Let's have $\ M= \left[ {\begin{array}{ccccc} 1 & \alpha & -1 & 2 \\ 2 & -1 & \alpha & 5 \\ 1 & 10 & -6 & 1 \\ \end{array} } \right]$.
Using Gaussian elimination I've come to have the next matrix $\ M'= \left[ {\begin{array}{ccccc} 1 & \alpha & -1 & 2 \\ 0 & 1 & \frac{-5}{10- \alpha} & \frac{-1}{10 - \alpha} \\ 0 & 0 & \frac{-5(1+2\alpha)}{10- \alpha}+\alpha +2 & 1 \\ \end{array} } \right]$
So:
- $\alpha \neq 10$
- $\frac{-5(1+2\alpha)}{10- \alpha}+\alpha +2 = 1$ and then i calculate the values of $\alpha$
Is it ok what I did? Is the rank always going to be 3 no matter the value of $\alpha \neq 10$ ? What if $\alpha = 10$ ?
Since it is not a square matrix this is the only way to find out the rank, or is there another way?
A good strategy for these problems is to do as many operations as you can without dividing by an expression involving a variable.

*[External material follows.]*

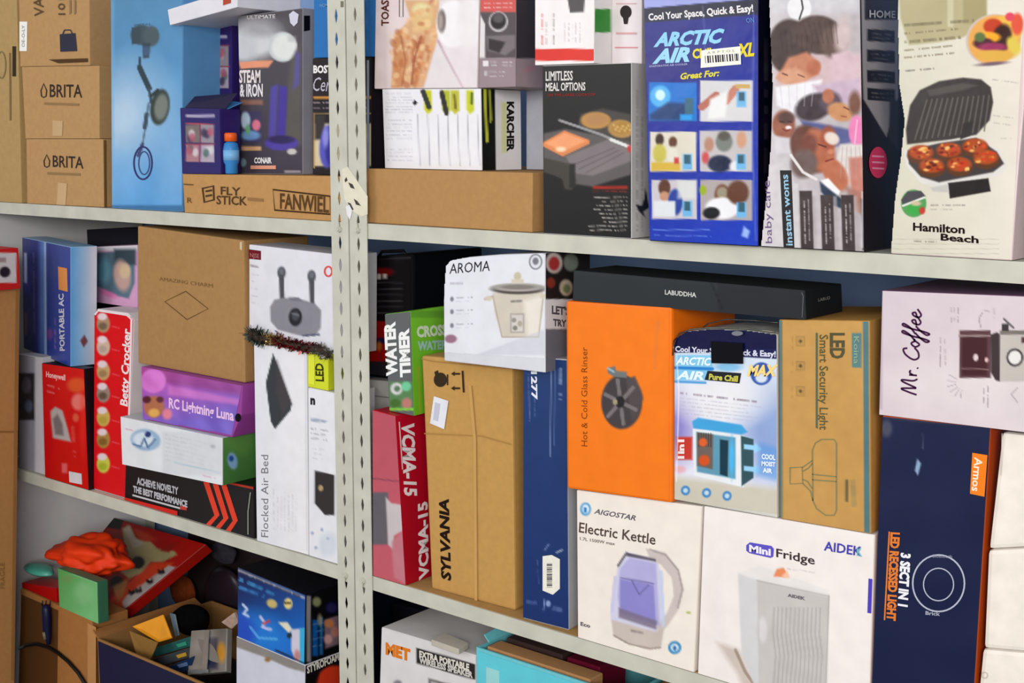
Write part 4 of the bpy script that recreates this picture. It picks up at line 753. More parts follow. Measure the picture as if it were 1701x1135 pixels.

In particular, I find: $$ \pmatrix{ 1 & \alpha & -1 & 2 \\ 2 & -1 & \alpha & 5 \\ 1 & 10 & -6 & 1 \\ } \to \pmatrix{ 1 & \alpha & -1 & 2 \\ 0 & -1 - 2\alpha & 2+\alpha & 1 \\ 0 & 10-\alpha & -5 & -1 \\ } $$ The rank of this matrix is always at least $2$, since the first and last rows are linearly independent. We can only have rank exactly two if the matrix $$ \pmatrix{-1-2\alpha & 2+\alpha & 1\\ 10-\alpha & -5 & -1} $$ has rank $1$. That is, we can only achieve rank $2$ if the first and second columns are multiples of the third. In other words, we must have $$ -(-1-2\alpha) = 10 - \alpha \implies \alpha = 3\\ (-(-5)) = 2 + \alpha \implies \alpha = 3 $$ So indeed, when $\alpha = 3$, the matrix has rank $2$. In all other cases, the matrix has rank $3$.
A more computational approach is to note that permuting the columns (or more generally "applying column operations") doesn't change the rank. So, we can have $$ \pmatrix{ 1 & \alpha & -1 & 2 \\ 2 & -1 & \alpha & 5 \\ 1 & 10 & -6 & 1 \\ } \to \pmatrix{ 1 & \alpha & -1 & 2 \\ 0 & -1 - 2\alpha & 2+\alpha & 1 \\ 0 & 10-\alpha & -5 & -1 \\ } \\ \to \pmatrix{ 1 &2 & \alpha & -1 \\ 0 &1 & -1 - 2\alpha & 2+\alpha \\ 0 & -1 & 10-\alpha & -5 \\ } \\ \to \pmatrix{ 1 &2 & \alpha & -1 \\ 0 &1 & -1 - 2\alpha & 2+\alpha \\ 0 & 0 & 9-3\alpha & -3 + \alpha \\ } $$ It is clear that this matrix will have full rank whenever $\alpha \neq 3$, and rank $2$ when $\alpha = 3$.